> [DATA EXCERPTS]
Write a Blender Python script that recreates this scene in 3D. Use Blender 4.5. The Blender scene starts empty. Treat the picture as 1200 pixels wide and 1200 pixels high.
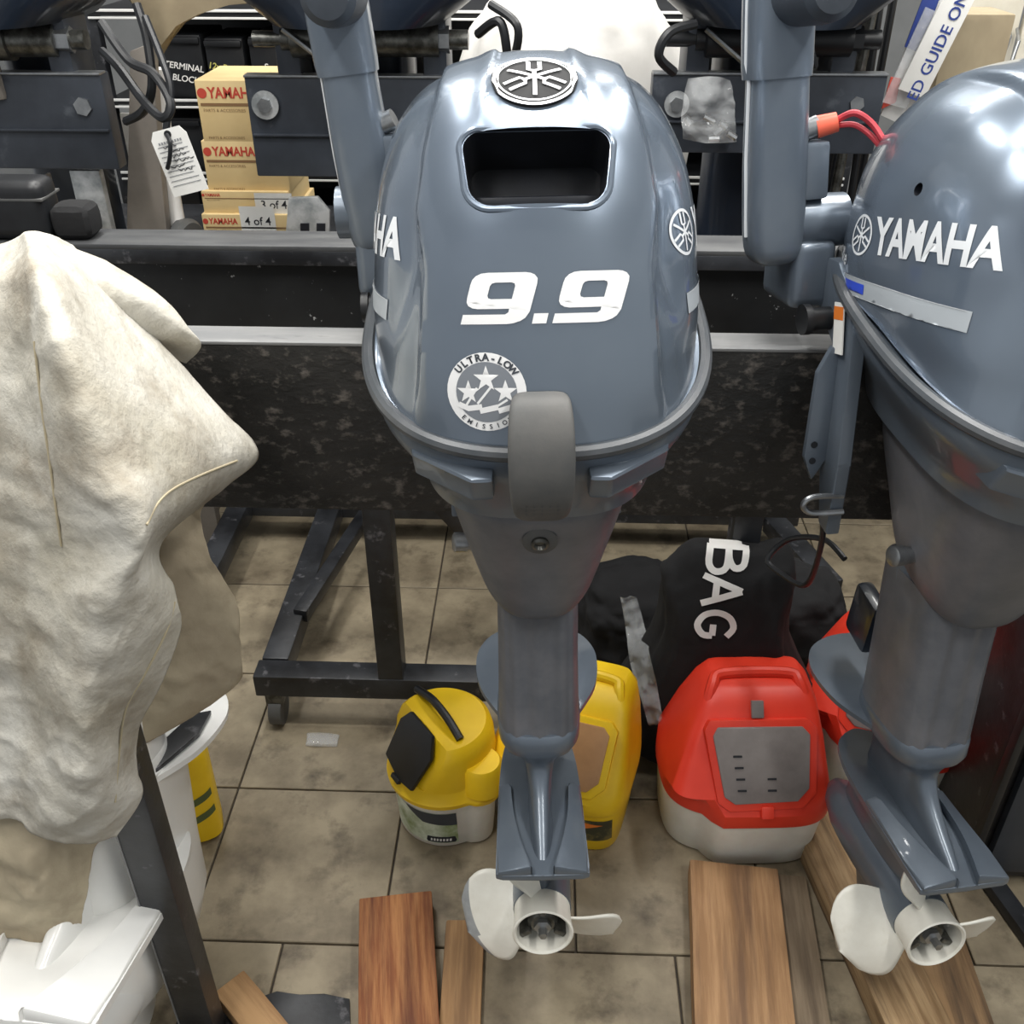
import bpy, bmesh, math, random
import numpy as np
from mathutils import Vector, Matrix, noise
from mathutils.bvhtree import BVHTree
R = math.radians
PI = math.pi
random.seed(7)
SC = bpy.context.scene
COL = SC.collection

# ------------------------------------------------------------------ camera
FPX, PITCH, YAW = 1150.0, R(33.0), R(2.0)
CAM = Vector((0, 0, 1.4))
cd = bpy.data.cameras.new('camera'); cam = bpy.data.objects.new('camera', cd); COL.objects.link(cam)
cam.location = CAM; cam.rotation_euler = (R(90) - PITCH, 0, YAW)
cd.sensor_width = 36; cd.lens = 36 * FPX / 1200; cd.clip_start = 0.01
SC.camera = cam
HF = Vector((-math.sin(YAW), math.cos(YAW), 0)); RT = Vector((math.cos(YAW), math.sin(YAW), 0))
FW = HF * math.cos(PITCH) + Vector((0, 0, -math.sin(PITCH)))
DN = -HF * math.sin(PITCH) - Vector((0, 0, math.cos(PITCH)))
def P(px, py, D=None, z=None, Y=None):
    """survey helper: photograph point + a real distance (D), height (z) or depth line (Y) -> a point in the room"""
    d = FW + RT * ((px - 600) / FPX) + DN * ((py - 600) / FPX)
    if D is not None: t = D / d.dot(HF)
    elif z is not None: t = (z - CAM.z) / d.z
    else: t = Y / d.y
    return CAM + d * t

# ------------------------------------------------------------------ world, exposure, ceiling lights
w = bpy.data.worlds.new('world'); SC.world = w; w.use_nodes = True
w.node_tree.nodes['Background'].inputs[0].default_value = (0.95, 0.98, 1.0, 1)
w.node_tree.nodes['Background'].inputs[1].default_value = 0.42
SC.view_settings.view_transform = 'Standard'; SC.view_settings.look = 'None'
SC.view_settings.gamma = 1.0; SC.view_settings.exposure = 0.25; SC.view_settings.use_curve_mapping = False
TUBES = [(-0.75, 0.2, 0), (-0.75, 1.9, 0), (0.95, 0.2, 0), (0.95, 1.9, 0), (0.1, 1.05, 1), (0.1, 2.75, 1)]
TUBE_Z = 2.62
for i, (x, y, k) in enumerate(TUBES):
    ld = bpy.data.lights.new('tube_light', 'AREA'); ld.shape = 'RECTANGLE'; ld.size = 0.16; ld.size_y = 1.25
    ld.energy = 24; ld.color = (1.0, 0.985, 0.95)
    lo = bpy.data.objects.new('tube_light', ld); COL.objects.link(lo)
    lo.location = (x, y, TUBE_Z - 0.075); lo.rotation_euler = (0, 0, R(90) * k)

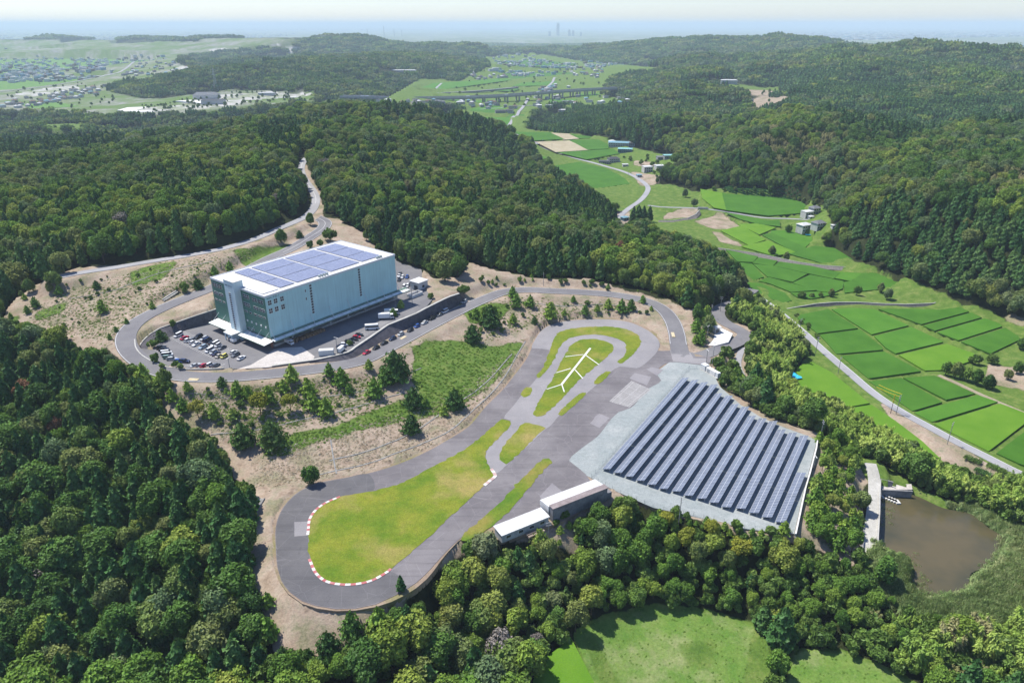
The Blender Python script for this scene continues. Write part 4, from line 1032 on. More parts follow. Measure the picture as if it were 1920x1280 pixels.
proto_cols = {}
def gn_scatter(name, pts, rot, scl, idx, meshes, label):
    c = bpy.data.collections.new(name + '_kinds')
    for j, me in enumerate(meshes):
        o = bpy.data.objects.new('%s_kind_%02d' % (name, j), me); c.objects.link(o)
    me = bpy.data.meshes.new(name); me.vertices.add(len(pts)); me.vertices.foreach_set('co', np.asarray(pts, np.float32).ravel())
    a = me.attributes.new('turn', 'FLOAT_VECTOR', 'POINT'); a.data.foreach_set('vector', np.c_[np.zeros((len(pts), 2)), rot].astype(np.float32).ravel())
    a = me.attributes.new('size', 'FLOAT_VECTOR', 'POINT'); a.data.foreach_set('vector', np.asarray(scl, np.float32).ravel())
    a = me.attributes.new('pick', 'INT', 'POINT'); a.data.foreach_set('value', np.asarray(idx, np.int32))
    me.update()
    o = bpy.data.objects.new(name, me); COL.objects.link(o)
    ng = bpy.data.node_groups.new(name, 'GeometryNodeTree')
    ng.interface.new_socket('Geometry', in_out='INPUT', socket_type='NodeSocketGeometry'); ng.interface.new_socket('Geometry', in_out='OUTPUT', socket_type='NodeSocketGeometry')
    q = NB(ng); gi = q.n('NodeGroupInput'); go = q.n('NodeGroupOutput')
    iop = q.n('GeometryNodeInstanceOnPoints'); ci = q.n('GeometryNodeCollectionInfo')
    ci.inputs['Collection'].default_value = c; ci.inputs['Separate Children'].default_value = True; ci.inputs['Reset Children'].default_value = True
    def na(nm, dt):
        x = q.n('GeometryNodeInputNamedAttribute', data_type=dt); x.inputs['Name'].default_value = nm; return x.outputs[0]
    q.l(gi.outputs[0], iop.inputs['Points']); q.l(ci.outputs[0], iop.inputs['Instance']); iop.inputs['Pick Instance'].default_value = True
    q.l(na('pick', 'INT'), iop.inputs['Instance Index'])
    er = q.n('FunctionNodeEulerToRotation'); q.l(na('turn', 'FLOAT_VECTOR'), er.inputs[0]); q.l(er.outputs[0], iop.inputs['Rotation'])
    q.l(na('size', 'FLOAT_VECTOR'), iop.inputs['Scale']); q.l(iop.outputs[0], go.inputs[0])
    md = o.modifiers.new('scatter', 'NODES'); md.node_group = ng
    return tag(o, label, kind='stuff')

hts = np.array([{'broad': 11., 'conifer': 13.5, 'bamboo': 9., 'gold': 9., 'rust': 9., 'bare': 9.5, 'light': 10., 'withered': 9.}[k_] for k_ in kind]) * rs.uniform(.6, 1.28, len(tx))
hts[in_any(qx, qy, BAMBOO) & (kind != 'bamboo')] *= .68
front = (qx > 720) & (qx < 1560) & (qy > 930) & (qy < 1200)
kind[front & (kind == 'conifer') & (rs.random(len(tx)) < .75)] = 'broad'
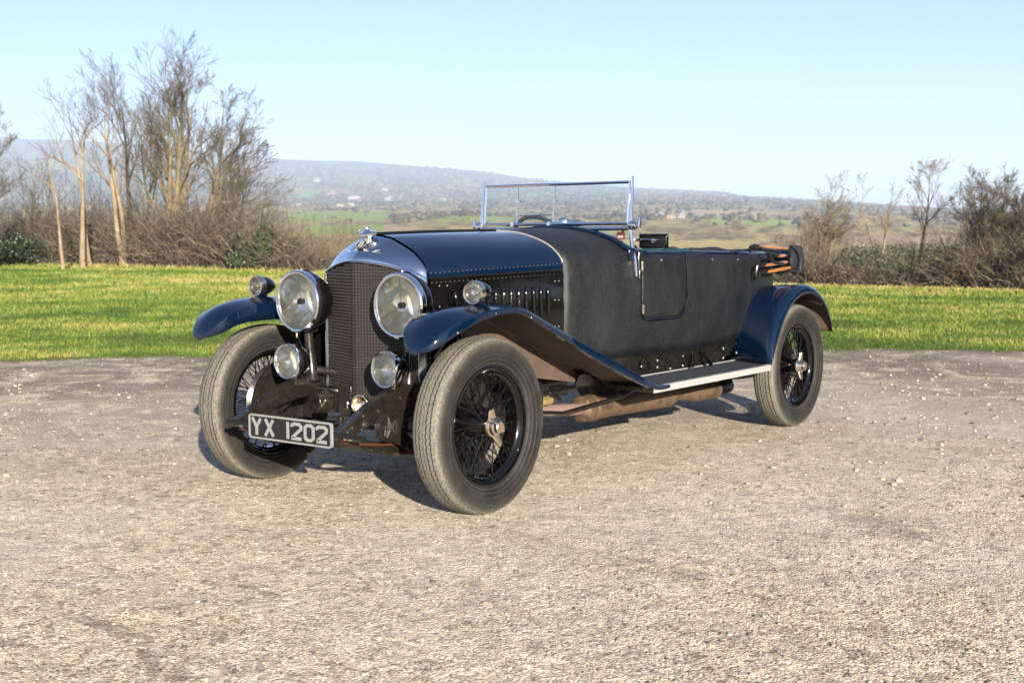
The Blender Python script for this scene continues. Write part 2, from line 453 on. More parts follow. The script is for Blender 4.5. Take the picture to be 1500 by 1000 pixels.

> [REQUIREMENTS]
Repeat the listing verbatim. Skip the pictures.

> [RESPONSE]
Write a Blender Python script that recreates this scene in 3D. Use Blender 4.5. The Blender scene starts empty. Treat the picture as 1200 pixels wide and 1200 pixels high.
import bpy, bmesh, math, random
import numpy as np
from mathutils import Vector, Matrix, noise
from mathutils.bvhtree import BVHTree
R = math.radians
PI = math.pi
random.seed(7)
SC = bpy.context.scene
COL = SC.collection

# ------------------------------------------------------------------ camera
FPX, PITCH, YAW = 1150.0, R(33.0), R(2.0)
CAM = Vector((0, 0, 1.4))
cd = bpy.data.cameras.new('camera'); cam = bpy.data.objects.new('camera', cd); COL.objects.link(cam)
cam.location = CAM; cam.rotation_euler = (R(90) - PITCH, 0, YAW)
cd.sensor_width = 36; cd.lens = 36 * FPX / 1200; cd.clip_start = 0.01
SC.camera = cam
HF = Vector((-math.sin(YAW), math.cos(YAW), 0)); RT = Vector((math.cos(YAW), math.sin(YAW), 0))
FW = HF * math.cos(PITCH) + Vector((0, 0, -math.sin(PITCH)))
DN = -HF * math.sin(PITCH) - Vector((0, 0, math.cos(PITCH)))
def P(px, py, D=None, z=None, Y=None):
    """survey helper: photograph point + a real distance (D), height (z) or depth line (Y) -> a point in the room"""
    d = FW + RT * ((px - 600) / FPX) + DN * ((py - 600) / FPX)
    if D is not None: t = D / d.dot(HF)
    elif z is not None: t = (z - CAM.z) / d.z
    else: t = Y / d.y
    return CAM + d * t

# ------------------------------------------------------------------ world, exposure, ceiling lights
w = bpy.data.worlds.new('world'); SC.world = w; w.use_nodes = True
w.node_tree.nodes['Background'].inputs[0].default_value = (0.95, 0.98, 1.0, 1)
w.node_tree.nodes['Background'].inputs[1].default_value = 0.42
SC.view_settings.view_transform = 'Standard'; SC.view_settings.look = 'None'
SC.view_settings.gamma = 1.0; SC.view_settings.exposure = 0.25; SC.view_settings.use_curve_mapping = False
TUBES = [(-0.75, 0.2, 0), (-0.75, 1.9, 0), (0.95, 0.2, 0), (0.95, 1.9, 0), (0.1, 1.05, 1), (0.1, 2.75, 1)]
TUBE_Z = 2.62
for i, (x, y, k) in enumerate(TUBES):
    ld = bpy.data.lights.new('tube_light', 'AREA'); ld.shape = 'RECTANGLE'; ld.size = 0.16; ld.size_y = 1.25
    ld.energy = 24; ld.color = (1.0, 0.985, 0.95)
    lo = bpy.data.objects.new('tube_light', ld); COL.objects.link(lo)
    lo.location = (x, y, TUBE_Z - 0.075); lo.rotation_euler = (0, 0, R(90) * k)

The Blender Python script for this scene continues. Write part 4, from line 1032 on. More parts follow. Measure the picture as if it were 1920x1280 pixels.
proto_cols = {}
def gn_scatter(name, pts, rot, scl, idx, meshes, label):
    c = bpy.data.collections.new(name + '_kinds')
    for j, me in enumerate(meshes):
        o = bpy.data.objects.new('%s_kind_%02d' % (name, j), me); c.objects.link(o)
    me = bpy.data.meshes.new(name); me.vertices.add(len(pts)); me.vertices.foreach_set('co', np.asarray(pts, np.float32).ravel())
    a = me.attributes.new('turn', 'FLOAT_VECTOR', 'POINT'); a.data.foreach_set('vector', np.c_[np.zeros((len(pts), 2)), rot].astype(np.float32).ravel())
    a = me.attributes.new('size', 'FLOAT_VECTOR', 'POINT'); a.data.foreach_set('vector', np.asarray(scl, np.float32).ravel())
    a = me.attributes.new('pick', 'INT', 'POINT'); a.data.foreach_set('value', np.asarray(idx, np.int32))
    me.update()
    o = bpy.data.objects.new(name, me); COL.objects.link(o)
    ng = bpy.data.node_groups.new(name, 'GeometryNodeTree')
    ng.interface.new_socket('Geometry', in_out='INPUT', socket_type='NodeSocketGeometry'); ng.interface.new_socket('Geometry', in_out='OUTPUT', socket_type='NodeSocketGeometry')
    q = NB(ng); gi = q.n('NodeGroupInput'); go = q.n('NodeGroupOutput')
    iop = q.n('GeometryNodeInstanceOnPoints'); ci = q.n('GeometryNodeCollectionInfo')
    ci.inputs['Collection'].default_value = c; ci.inputs['Separate Children'].default_value = True; ci.inputs['Reset Children'].default_value = True
    def na(nm, dt):
        x = q.n('GeometryNodeInputNamedAttribute', data_type=dt); x.inputs['Name'].default_value = nm; return x.outputs[0]
    q.l(gi.outputs[0], iop.inputs['Points']); q.l(ci.outputs[0], iop.inputs['Instance']); iop.inputs['Pick Instance'].default_value = True
    q.l(na('pick', 'INT'), iop.inputs['Instance Index'])
    er = q.n('FunctionNodeEulerToRotation'); q.l(na('turn', 'FLOAT_VECTOR'), er.inputs[0]); q.l(er.outputs[0], iop.inputs['Rotation'])
    q.l(na('size', 'FLOAT_VECTOR'), iop.inputs['Scale']); q.l(iop.outputs[0], go.inputs[0])
    md = o.modifiers.new('scatter', 'NODES'); md.node_group = ng
    return tag(o, label, kind='stuff')

hts = np.array([{'broad': 11., 'conifer': 13.5, 'bamboo': 9., 'gold': 9., 'rust': 9., 'bare': 9.5, 'light': 10., 'withered': 9.}[k_] for k_ in kind]) * rs.uniform(.6, 1.28, len(tx))
hts[in_any(qx, qy, BAMBOO) & (kind != 'bamboo')] *= .68
front = (qx > 720) & (qx < 1560) & (qy > 930) & (qy < 1200)
kind[front & (kind == 'conifer') & (rs.random(len(tx)) < .75)] = 'broad'
The Blender Python script for this scene continues. Write part 2, from line 453 on. More parts follow. The script is for Blender 4.5. Take the picture to be 1500 by 1000 pixels.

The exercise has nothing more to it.